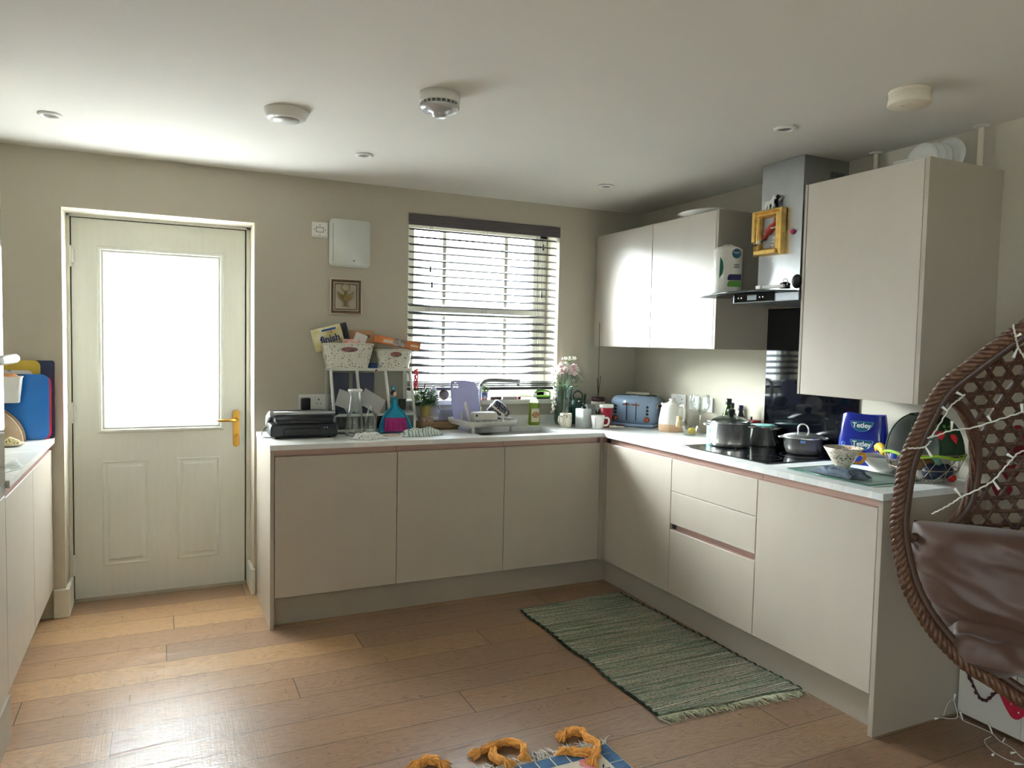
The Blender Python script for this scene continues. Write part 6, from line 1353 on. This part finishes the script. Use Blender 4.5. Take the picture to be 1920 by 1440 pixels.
# open hexagonal weave over the bowl
def inwin(x, z):
    x = -abs(x)
    if z > .315 or z < -.134: return False
    # right boundary of the open side window
    best = -9
    for (x0, z0), (x1, z1) in zip(H1s, H1s[1:]):
        if (z0 - z) * (z1 - z) <= 0 and z0 != z1: best = max(best, x0 + (x1 - x0) * (z - z0) / (z1 - z0))
    return x < best
b = B(); PT = .0455; hw_ = .0064; k_ = b.mi(RT2)
for fam in range(3):
    a = fam * PI / 3 + .10; d = Vector((math.cos(a), math.sin(a))); n_2 = Vector((-d.y, d.x))
    for i in range(-20, 21):
        off = (i + .5) * PT
        for (o2, hh) in ((0, hw_),):
            prev = None; s = -.75
            while s < .75:
                c = n_2 * off + d * s; ok = rho(c.x, c.y) < .965 and not inwin(c.x, c.y)
                cur = None
                if ok:
                    y_ = dep(c.x, c.y) + .0018 * math.sin(s / PT * PI + fam * 2.1 + i * PI) + fam * .0008
                    cur = []
                    for e in (-1, 1):
                        w = c + n_2 * hh * e; cur.append(b.bm.verts.new((w.x, y_, w.y)))
                    if prev: f = b.bm.faces.new([prev[0], prev[1], cur[1], cur[0]]); f.material_index = k_; f.smooth = True
                prev = cur; s += .0125
o = b.build('woven_lattice', t, solid=.0028, nrm=False)
# cushions
CU = mat('brown_satin_fabric', (82, 57, 44), .5, var=.06, scale=8, sheen=.2)
def cushion(name, cx, cy, cz, w, d, h, seed, rx=0, rz=0, ry=0, wr=1.0, tp=0):
    def f(u, v, s):
        X = 2 * u - 1; Z = 2 * v - 1; e = (1 - abs(X) ** 5) * (1 - abs(Z) ** 5); e = max(0, e) ** .42
        edge = 1 - min(1, (1 - max(abs(X), abs(Z))) * 3.2)
        wrk = (mnoise.noise(Vector((u * 2.2 + seed, v * 2.2, seed * 2.7))) * .024 + (abs(mnoise.noise(Vector((u * 6 + v * 3 + seed, v * 5, 3.3 + seed)))) - .25) * -.034 * (.35 + edge) + abs(mnoise.noise(Vector((u * 13 - v * 5, v * 9 + seed, 1.3)))) * .010 * edge) * wr * e
        return (X * w / 2 * (1 - .04 * Z * Z) * (1 - tp * (1 - Z) ** 2 / 4), s * (e * d / 2) + wrk * s * 1.0, Z * h / 2 * (1 - .05 * X * X))
    b = B(); b.grid(lambda u, v: f(u, v, -1), 48, 40, CU); b.grid(lambda u, v: f(u, v, 1), 30, 24, CU)
    o = b.build(name, nrm=False); o.parent = t; o.location = (cx, cy, cz); o.rotation_euler = (rx, ry, rz); return o
o = cushion('back_cushion', .0, .165, -.245, .79, .19, .33, 2, rx=-.10, wr=1.3, tp=.26)
o = cushion('seat_cushion', .0, .165, -.385, .54, .17, .40, 5, rx=-1.25, ry=.0, wr=2.4); 
b = B(); b.box(-.0145, .0145, -.002, .0, -.018, .018, PAPER); o = b.build('care_label', t); o.location = (-.350, .062, -.314); o.rotation_euler = (0, .25, 0)
b = B(); b.grid(lambda u, v: (-.27 + .54 * u, .015 + .24 * v, -.415 - .060 * math.sin(PI * u) + .03 * v - .006 * math.sin(11 * u)), 24, 8, mat('slate_blue_throw', (84, 106, 120), .9, var=.1, scale=20)); b.build('seat_lining', t, solid=.008, nrm=False)
b = B(); b.tube([(0, .10, .61), (0, .10, H - EC.z - .02)], .006, BLACK, 8); b.tube([(0, .0, .635), (0, .05, .64), (0, .10, .61), (0, .2, .52)], .012, RTW, 8); b.lathe([(.05, H - EC.z - .001), (.05, H - EC.z - .012), (0, H - EC.z - .016)], BLACK, 20, c=(0, .10, 0)); b.build('hanging_rod', t)
# string lights on the chair
CL = mat('clear_cable', (214, 214, 206), .3, var=.03); LED = mat('led_capsule', (236, 236, 228), .25)
t = bpy.data.objects.new('string_lights', None); C.objects.link(t); t.location = EC; t.rotation_euler = M_E.to_euler()
tag(t, 'white string lights draped over the egg chair', 'string lights')
def cable(pts, y, bulbs, par, m=CL, r=.0024):
    P = spline([(x, y_, z) for (x, z), y_ in zip(pts, y)], 6); b = B()
    b.tube([p + Vector((.0012 * math.sin(k * 2.2), 0, .0012 * math.cos(k * 2.2))) for k, p in enumerate(P)], r, m, 6); b.build('cable', par)
    for i, (dx, dz) in bulbs:
        p = P[min(len(P) - 1, i)]; b = B(); b.tube([p, p + Vector((dx, -.004, dz))], [.0022, .0045], LED, 8); b.build('bulb', par)
cable([(-.158, .53), (-.152, .505), (-.146, .485), (-.141, .469), (-.126, .445), (-.10, .41)], [-.035, -.035, -.01, .01, .03, .05], [(8, (.012, .008)), (18, (-.01, -.03))], t)
cable([(-.262, .328), (-.273, .316), (-.296, .293), (-.317, .248), (-.338, .207), (-.349, .198), (-.322, .208), (-.29, .223), (-.236, .234), (-.171, .261), (-.118, .282), (-.05, .31), (.05, .30)], [.03, .02, .0, -.01, -.02, -.02, -.01, .0, .02, .05, .08, .1, .1], [(2, (-.018, .010)), (14, (-.014, .012)), (42, (.0, .028)), (52, (-.010, .018)), (60, (-.002, .025))], t)
cable([(-.399, .165), (-.372, .167), (-.354, .172), (-.340, .19)], [-.035, -.03, -.02, -.02], [(12, (.018, -.028))], t)
cable([(-.33, -.035), (-.306, -.018), (-.279, .004), (-.256, .026), (-.215, .052), (-.179, .079), (-.154, .116), (-.132, .148), (-.113, .167), (-.05, .19)], [.03, .03, .03, .03, .04, .06, .07, .08, .09, .1], [(18, (-.018, .024)), (30, (.016, -.024)), (42, (-.016, .010))], t)
# string lights on the floor
t = thing('string_lights', 'white string lights lying in a loose tangle on the floor by the slim cabinet', 'string lights', (3.75, -2.6, 0))
def fc(pts, bulbs):
    P = spline([(x - 3.75, y + 2.6, z) for x, y, z in pts], 7); b = B(); b.tube(P, .0018, CL, 6); b.build('cable', t)
    for i, (dx, dy, dz) in bulbs:
        p = P[min(len(P) - 1, i)]; b = B(); b.tube([p, p + Vector((dx, dy, dz))], [.002, .0042], LED, 8); b.build('bulb', t)
fc([(3.73, -2.452, .005), (3.765, -2.475, .004), (3.80, -2.475, .004), (3.812, -2.46, .03), (3.80, -2.452, .065), (3.77, -2.452, .05), (3.745, -2.455, .01)], [(0, (-.035, -.003, .004)), (26, (.0, -.004, .03))])
fc([(3.812, -2.475, .004), (3.795, -2.505, .004), (3.80, -2.56, .004), (3.80, -2.61, .004), (3.775, -2.65, .004), (3.765, -2.70, .004), (3.73, -2.76, .004), (3.72, -2.82, .004)], [(6, (-.005, .01, .03)), (21, (.005, .02, .03)), (30, (.03, .01, .004)), (38, (-.03, .0, .004))])
fc([(3.775, -2.62, .004), (3.72, -2.63, .004), (3.68, -2.68, .004), (3.67, -2.74, .004), (3.70, -2.80, .004), (3.72, -2.86, .004)], [(16, (-.03, -.01, .004)), (26, (-.03, .01, .004))])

* [THE TASK]: Reproduce the full listing faithfully, but do not carry over any pictures.

* [RESULT OF THIS EXERCISE]:
The Blender Python script for this scene continues. Write part 6, from line 1353 on. This part finishes the script. Use Blender 4.5. Take the picture to be 1920 by 1440 pixels.
# open hexagonal weave over the bowl
def inwin(x, z):
    x = -abs(x)
    if z > .315 or z < -.134: return False
    # right boundary of the open side window
    best = -9
    for (x0, z0), (x1, z1) in zip(H1s, H1s[1:]):
        if (z0 - z) * (z1 - z) <= 0 and z0 != z1: best = max(best, x0 + (x1 - x0) * (z - z0) / (z1 - z0))
    return x < best
b = B(); PT = .0455; hw_ = .0064; k_ = b.mi(RT2)
for fam in range(3):
    a = fam * PI / 3 + .10; d = Vector((math.cos(a), math.sin(a))); n_2 = Vector((-d.y, d.x))
    for i in range(-20, 21):
        off = (i + .5) * PT
        for (o2, hh) in ((0, hw_),):
            prev = None; s = -.75
            while s < .75:
                c = n_2 * off + d * s; ok = rho(c.x, c.y) < .965 and not inwin(c.x, c.y)
                cur = None
                if ok:
                    y_ = dep(c.x, c.y) + .0018 * math.sin(s / PT * PI + fam * 2.1 + i * PI) + fam * .0008
                    cur = []
                    for e in (-1, 1):
                        w = c + n_2 * hh * e; cur.append(b.bm.verts.new((w.x, y_, w.y)))
                    if prev: f = b.bm.faces.new([prev[0], prev[1], cur[1], cur[0]]); f.material_index = k_; f.smooth = True
                prev = cur; s += .0125
o = b.build('woven_lattice', t, solid=.0028, nrm=False)
# cushions
CU = mat('brown_satin_fabric', (82, 57, 44), .5, var=.06, scale=8, sheen=.2)
def cushion(name, cx, cy, cz, w, d, h, seed, rx=0, rz=0, ry=0, wr=1.0, tp=0):
    def f(u, v, s):
        X = 2 * u - 1; Z = 2 * v - 1; e = (1 - abs(X) ** 5) * (1 - abs(Z) ** 5); e = max(0, e) ** .42
        edge = 1 - min(1, (1 - max(abs(X), abs(Z))) * 3.2)
        wrk = (mnoise.noise(Vector((u * 2.2 + seed, v * 2.2, seed * 2.7))) * .024 + (abs(mnoise.noise(Vector((u * 6 + v * 3 + seed, v * 5, 3.3 + seed)))) - .25) * -.034 * (.35 + edge) + abs(mnoise.noise(Vector((u * 13 - v * 5, v * 9 + seed, 1.3)))) * .010 * edge) * wr * e
        return (X * w / 2 * (1 - .04 * Z * Z) * (1 - tp * (1 - Z) ** 2 / 4), s * (e * d / 2) + wrk * s * 1.0, Z * h / 2 * (1 - .05 * X * X))
    b = B(); b.grid(lambda u, v: f(u, v, -1), 48, 40, CU); b.grid(lambda u, v: f(u, v, 1), 30, 24, CU)
    o = b.build(name, nrm=False); o.parent = t; o.location = (cx, cy, cz); o.rotation_euler = (rx, ry, rz); return o
o = cushion('back_cushion', .0, .165, -.245, .79, .19, .33, 2, rx=-.10, wr=1.3, tp=.26)
o = cushion('seat_cushion', .0, .165, -.385, .54, .17, .40, 5, rx=-1.25, ry=.0, wr=2.4); 
b = B(); b.box(-.0145, .0145, -.002, .0, -.018, .018, PAPER); o = b.build('care_label', t); o.location = (-.350, .062, -.314); o.rotation_euler = (0, .25, 0)
b = B(); b.grid(lambda u, v: (-.27 + .54 * u, .015 + .24 * v, -.415 - .060 * math.sin(PI * u) + .03 * v - .006 * math.sin(11 * u)), 24, 8, mat('slate_blue_throw', (84, 106, 120), .9, var=.1, scale=20)); b.build('seat_lining', t, solid=.008, nrm=False)
b = B(); b.tube([(0, .10, .61), (0, .10, H - EC.z - .02)], .006, BLACK, 8); b.tube([(0, .0, .635), (0, .05, .64), (0, .10, .61), (0, .2, .52)], .012, RTW, 8); b.lathe([(.05, H - EC.z - .001), (.05, H - EC.z - .012), (0, H - EC.z - .016)], BLACK, 20, c=(0, .10, 0)); b.build('hanging_rod', t)
# string lights on the chair
CL = mat('clear_cable', (214, 214, 206), .3, var=.03); LED = mat('led_capsule', (236, 236, 228), .25)
t = bpy.data.objects.new('string_lights', None); C.objects.link(t); t.location = EC; t.rotation_euler = M_E.to_euler()
tag(t, 'white string lights draped over the egg chair', 'string lights')
def cable(pts, y, bulbs, par, m=CL, r=.0024):
    P = spline([(x, y_, z) for (x, z), y_ in zip(pts, y)], 6); b = B()
    b.tube([p + Vector((.0012 * math.sin(k * 2.2), 0, .0012 * math.cos(k * 2.2))) for k, p in enumerate(P)], r, m, 6); b.build('cable', par)
    for i, (dx, dz) in bulbs:
        p = P[min(len(P) - 1, i)]; b = B(); b.tube([p, p + Vector((dx, -.004, dz))], [.0022, .0045], LED, 8); b.build('bulb', par)
cable([(-.158, .53), (-.152, .505), (-.146, .485), (-.141, .469), (-.126, .445), (-.10, .41)], [-.035, -.035, -.01, .01, .03, .05], [(8, (.012, .008)), (18, (-.01, -.03))], t)
cable([(-.262, .328), (-.273, .316), (-.296, .293), (-.317, .248), (-.338, .207), (-.349, .198), (-.322, .208), (-.29, .223), (-.236, .234), (-.171, .261), (-.118, .282), (-.05, .31), (.05, .30)], [.03, .02, .0, -.01, -.02, -.02, -.01, .0, .02, .05, .08, .1, .1], [(2, (-.018, .010)), (14, (-.014, .012)), (42, (.0, .028)), (52, (-.010, .018)), (60, (-.002, .025))], t)
cable([(-.399, .165), (-.372, .167), (-.354, .172), (-.340, .19)], [-.035, -.03, -.02, -.02], [(12, (.018, -.028))], t)
cable([(-.33, -.035), (-.306, -.018), (-.279, .004), (-.256, .026), (-.215, .052), (-.179, .079), (-.154, .116), (-.132, .148), (-.113, .167), (-.05, .19)], [.03, .03, .03, .03, .04, .06, .07, .08, .09, .1], [(18, (-.018, .024)), (30, (.016, -.024)), (42, (-.016, .010))], t)
# string lights on the floor
t = thing('string_lights', 'white string lights lying in a loose tangle on the floor by the slim cabinet', 'string lights', (3.75, -2.6, 0))
def fc(pts, bulbs):
    P = spline([(x - 3.75, y + 2.6, z) for x, y, z in pts], 7); b = B(); b.tube(P, .0018, CL, 6); b.build('cable', t)
    for i, (dx, dy, dz) in bulbs:
        p = P[min(len(P) - 1, i)]; b = B(); b.tube([p, p + Vector((dx, dy, dz))], [.002, .0042], LED, 8); b.build('bulb', t)
fc([(3.73, -2.452, .005), (3.765, -2.475, .004), (3.80, -2.475, .004), (3.812, -2.46, .03), (3.80, -2.452, .065), (3.77, -2.452, .05), (3.745, -2.455, .01)], [(0, (-.035, -.003, .004)), (26, (.0, -.004, .03))])
fc([(3.812, -2.475, .004), (3.795, -2.505, .004), (3.80, -2.56, .004), (3.80, -2.61, .004), (3.775, -2.65, .004), (3.765, -2.70, .004), (3.73, -2.76, .004), (3.72, -2.82, .004)], [(6, (-.005, .01, .03)), (21, (.005, .02, .03)), (30, (.03, .01, .004)), (38, (-.03, .0, .004))])
fc([(3.775, -2.62, .004), (3.72, -2.63, .004), (3.68, -2.68, .004), (3.67, -2.74, .004), (3.70, -2.80, .004), (3.72, -2.86, .004)], [(16, (-.03, -.01, .004)), (26, (-.03, .01, .004))])